Dans les paroles de You Can't Hurry Love des Supremes («You can't hurry love/No, you just have to wait/You got to trust, give it time/No matter how long it takes»), entendue pendant la soirée, on retrouve ce même désir de plaire à un large pan de l'électorat qui n'est pas convaincu par les idées du président sortant. Comme en témoigne la faible majorité d'Obama au scrutin populaire.

L'interprétation d'une liste de chansons a bien sûr ses limites.

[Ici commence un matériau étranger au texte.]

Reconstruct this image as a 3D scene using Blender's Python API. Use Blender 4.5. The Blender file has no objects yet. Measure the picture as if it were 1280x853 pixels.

Que dire de la sélection de Got To Give It Up de Marvin Gaye («Baby just party high and low/Let me step into your erotic zone»)?

Au moment de prononcer, enfin, son discours de la victoire, c'est Signed, Sealed, Delivered de Stevie Wonder qui a accompagné Barack Obama sur scène. «Like a fool, I went and stayed too long/Now I'm wondering if your love's still strong/Oh, baby, here I am, signed, sealed, delivered/I'm yours!» L'Amérique n'en attendait pas moins.